The case was scheduled to go to trial in Manitoba August 1, but on July 28, Mr. Justice Nathan Nurgitz ordered a stay of proceedings. The judge cited Doerksen’s advanced age and deteriorating health as justification for the ruling.

While a stay of proceedings does not clear Doerksen of any alleged wrongdoing, it is generally accepted that the case will not go any further.

Since taking the action against his wife nearly three years ago, Doerksen has expressed a desire to have the Crown drop all charges against him. “I wish they [the courts] would stop hounding me,” Doerksen has said to various media.

In a statement released prior to the stay of proceedings order, Marie-Jo Laroche, executive director of the Life League of Manitoba, said Doerksen’s deteriorating health is no excuse for justice not being served.

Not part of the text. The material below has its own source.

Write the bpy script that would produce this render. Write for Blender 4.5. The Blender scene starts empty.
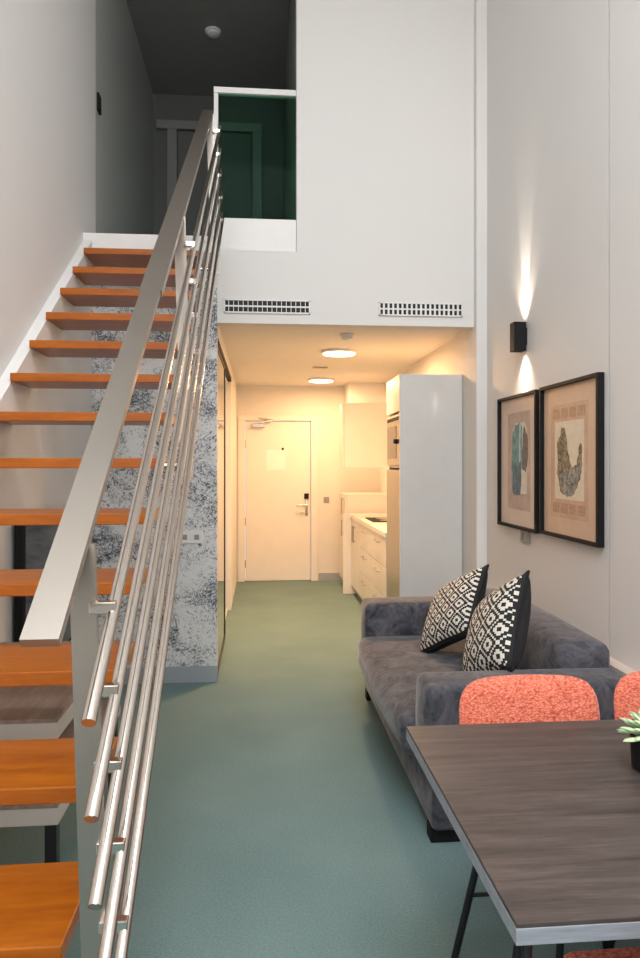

“The focus must remain not on Mr. Doerksen’s health, but on whether there is enough evidence to ‘reasonably’ expect to secure a conviction, which, in this case, prosecutors obviously believe they have,” Laroche said.

She also suggested that “terminating anyone’s life,” whether motivated by compassion or a judgment as to an ill person’s productivity or quality of life, should still be seen as murder.

Laroche said officials with Manitoba’s League of Persons with Disabilities supported prosecution for Doerksen, despite his age and failing health. That organization has said that if charges are dropped in the Doerksen case, it sends a message that society can tolerate so-called compassionate homicide.

Alex Schadenberg, executive director of the Euthanasia Prevention Coalition of Ontario, told the National Post newspaper July 28 that he is not concerned about a precedent being set in the Doerksen case. He added however, that relaxed attitudes to assisted suicide will open the door to decreased protection for those who are vulnerable or disabled.